Тяжелой выдалась Пасха 1942 года. Немцев только отогнали от Москвы — город приходил в себя, переводил дух. Однако верующим было позволено нарушить комендантский час и заполнить церкви. Они брели к заутрене в полном мраке, с тревогой прислушиваясь, не появятся ли в небе вражеские самолеты. Но, к счастью, вокруг было тихо.
Свидетель той незабываемой ночи поведал, с какой радостью изнуренные невзгодами и несчастьями люди ступали под высокие своды храма и зажигали свечи перед образами. Едва святитель начал петь пасхальный тропарь, как весь собор с упоением подхватил: «Христос воскресе! Христос воскресе!»
Даже в блокадном Ленинграде во время Великой Отечественной праздновали Пасху. В 1942 году праздник прошел под грохот канонады. Немцы обстреливали город и бомбили городские храмы. Однако праздничное богослужение все же состоялось — ранним утром, когда варвары немного угомонились.
Вернувшийся праздник
Пришла новая Пасха. Праздник вернулся с приходом новой власти во всей полноте. И снова заполняются храмы, а пасхальное патриаршее служение теперь могут увидеть верующие не только в каждом уголке нашей страны, но и в любой точке мира. Был бы только интернет, чтобы запустить трансляцию из храма Христа Спасителя.

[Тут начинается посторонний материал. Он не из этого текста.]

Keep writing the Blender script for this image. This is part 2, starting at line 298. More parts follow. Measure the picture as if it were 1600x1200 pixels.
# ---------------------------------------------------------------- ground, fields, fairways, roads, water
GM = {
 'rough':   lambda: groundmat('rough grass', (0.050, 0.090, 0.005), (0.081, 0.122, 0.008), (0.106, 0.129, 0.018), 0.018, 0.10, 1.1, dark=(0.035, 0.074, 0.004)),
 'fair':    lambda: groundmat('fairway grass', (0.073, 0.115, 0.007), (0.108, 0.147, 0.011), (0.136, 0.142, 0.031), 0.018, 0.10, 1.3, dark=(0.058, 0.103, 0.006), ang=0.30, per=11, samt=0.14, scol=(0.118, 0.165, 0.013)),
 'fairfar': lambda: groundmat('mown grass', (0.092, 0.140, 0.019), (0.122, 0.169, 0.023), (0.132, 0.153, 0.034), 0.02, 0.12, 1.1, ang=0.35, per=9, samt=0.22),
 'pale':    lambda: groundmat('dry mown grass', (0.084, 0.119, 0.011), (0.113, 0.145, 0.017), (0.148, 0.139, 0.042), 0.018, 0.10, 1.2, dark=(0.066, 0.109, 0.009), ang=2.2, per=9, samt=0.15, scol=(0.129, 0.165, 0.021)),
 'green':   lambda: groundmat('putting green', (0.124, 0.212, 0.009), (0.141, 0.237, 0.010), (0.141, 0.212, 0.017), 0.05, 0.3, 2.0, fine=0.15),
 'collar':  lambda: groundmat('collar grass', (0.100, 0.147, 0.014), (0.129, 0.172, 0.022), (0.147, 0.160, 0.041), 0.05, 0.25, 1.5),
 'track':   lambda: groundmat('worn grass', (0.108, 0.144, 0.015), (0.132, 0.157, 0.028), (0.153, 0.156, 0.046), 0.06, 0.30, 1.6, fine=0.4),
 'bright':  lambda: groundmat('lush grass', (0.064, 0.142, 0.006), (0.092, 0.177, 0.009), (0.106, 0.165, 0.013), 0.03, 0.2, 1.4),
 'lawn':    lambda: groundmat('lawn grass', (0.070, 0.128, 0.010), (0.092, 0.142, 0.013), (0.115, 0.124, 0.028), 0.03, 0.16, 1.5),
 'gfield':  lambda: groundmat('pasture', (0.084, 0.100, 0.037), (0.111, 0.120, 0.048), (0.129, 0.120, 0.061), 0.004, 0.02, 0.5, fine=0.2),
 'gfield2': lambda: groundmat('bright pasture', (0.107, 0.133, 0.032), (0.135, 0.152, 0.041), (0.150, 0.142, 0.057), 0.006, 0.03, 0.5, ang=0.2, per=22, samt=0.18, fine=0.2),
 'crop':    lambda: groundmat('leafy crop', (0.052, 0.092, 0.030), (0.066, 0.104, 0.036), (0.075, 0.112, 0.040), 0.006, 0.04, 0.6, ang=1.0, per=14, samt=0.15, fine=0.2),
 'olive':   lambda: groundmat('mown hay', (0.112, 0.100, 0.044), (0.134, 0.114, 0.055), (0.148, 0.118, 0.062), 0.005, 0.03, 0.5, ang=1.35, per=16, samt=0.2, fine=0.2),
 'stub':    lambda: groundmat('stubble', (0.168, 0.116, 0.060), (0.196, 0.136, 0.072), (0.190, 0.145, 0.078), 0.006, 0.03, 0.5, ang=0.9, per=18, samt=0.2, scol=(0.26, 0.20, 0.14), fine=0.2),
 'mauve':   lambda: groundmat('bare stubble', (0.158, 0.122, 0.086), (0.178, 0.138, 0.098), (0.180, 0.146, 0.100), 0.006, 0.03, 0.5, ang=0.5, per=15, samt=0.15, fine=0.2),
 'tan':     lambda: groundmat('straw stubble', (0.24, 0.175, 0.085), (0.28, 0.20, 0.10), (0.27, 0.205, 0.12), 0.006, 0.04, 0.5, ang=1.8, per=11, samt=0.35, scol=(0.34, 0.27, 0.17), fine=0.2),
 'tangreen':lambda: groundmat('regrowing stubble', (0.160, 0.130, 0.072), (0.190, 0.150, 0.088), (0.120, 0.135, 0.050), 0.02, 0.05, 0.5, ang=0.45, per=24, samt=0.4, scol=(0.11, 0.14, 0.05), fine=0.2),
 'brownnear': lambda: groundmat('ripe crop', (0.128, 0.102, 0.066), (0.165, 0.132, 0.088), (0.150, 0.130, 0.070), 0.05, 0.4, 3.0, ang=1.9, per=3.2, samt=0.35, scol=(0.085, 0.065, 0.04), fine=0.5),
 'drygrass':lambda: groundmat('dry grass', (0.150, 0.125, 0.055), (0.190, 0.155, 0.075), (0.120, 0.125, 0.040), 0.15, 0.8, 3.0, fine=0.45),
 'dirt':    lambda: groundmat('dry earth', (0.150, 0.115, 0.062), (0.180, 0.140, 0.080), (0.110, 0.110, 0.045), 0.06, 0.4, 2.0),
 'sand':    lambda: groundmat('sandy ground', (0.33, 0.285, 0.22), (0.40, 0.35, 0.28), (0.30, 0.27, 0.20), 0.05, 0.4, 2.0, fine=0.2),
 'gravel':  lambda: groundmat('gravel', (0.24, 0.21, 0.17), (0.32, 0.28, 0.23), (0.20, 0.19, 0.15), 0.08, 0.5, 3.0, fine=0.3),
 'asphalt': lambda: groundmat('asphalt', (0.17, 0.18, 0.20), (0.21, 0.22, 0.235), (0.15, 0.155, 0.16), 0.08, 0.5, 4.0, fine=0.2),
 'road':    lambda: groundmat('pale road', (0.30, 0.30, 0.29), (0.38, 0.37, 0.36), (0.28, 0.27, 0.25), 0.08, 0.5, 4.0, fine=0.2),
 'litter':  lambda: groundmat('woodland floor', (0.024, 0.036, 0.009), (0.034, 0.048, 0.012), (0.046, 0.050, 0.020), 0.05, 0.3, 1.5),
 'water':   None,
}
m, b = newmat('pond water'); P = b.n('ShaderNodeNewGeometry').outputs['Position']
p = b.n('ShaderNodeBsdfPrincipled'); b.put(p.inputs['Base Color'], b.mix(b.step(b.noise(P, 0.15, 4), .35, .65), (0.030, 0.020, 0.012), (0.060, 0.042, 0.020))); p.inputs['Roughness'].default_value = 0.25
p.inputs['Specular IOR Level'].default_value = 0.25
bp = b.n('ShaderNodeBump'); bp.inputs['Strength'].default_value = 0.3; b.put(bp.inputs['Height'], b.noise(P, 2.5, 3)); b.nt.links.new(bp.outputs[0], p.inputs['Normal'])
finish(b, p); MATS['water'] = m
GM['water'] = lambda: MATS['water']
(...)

Православные верующие уже абсолютно открыто собираются за пасхальным столом семьями. Они и сегодня пекут куличи по рецептам, оставшимся от бабушек и прабабушек. Но теперь праздничное угощение можно запросто купить в ближайшем магазине или заказать с доставкой на дом.
В этот день снова на улицах слышно: «Христос воскресе!» — «Воистину воскресе!» И хорошо, что уже мало кто помнит, что когда-то это было невозможно и опасно.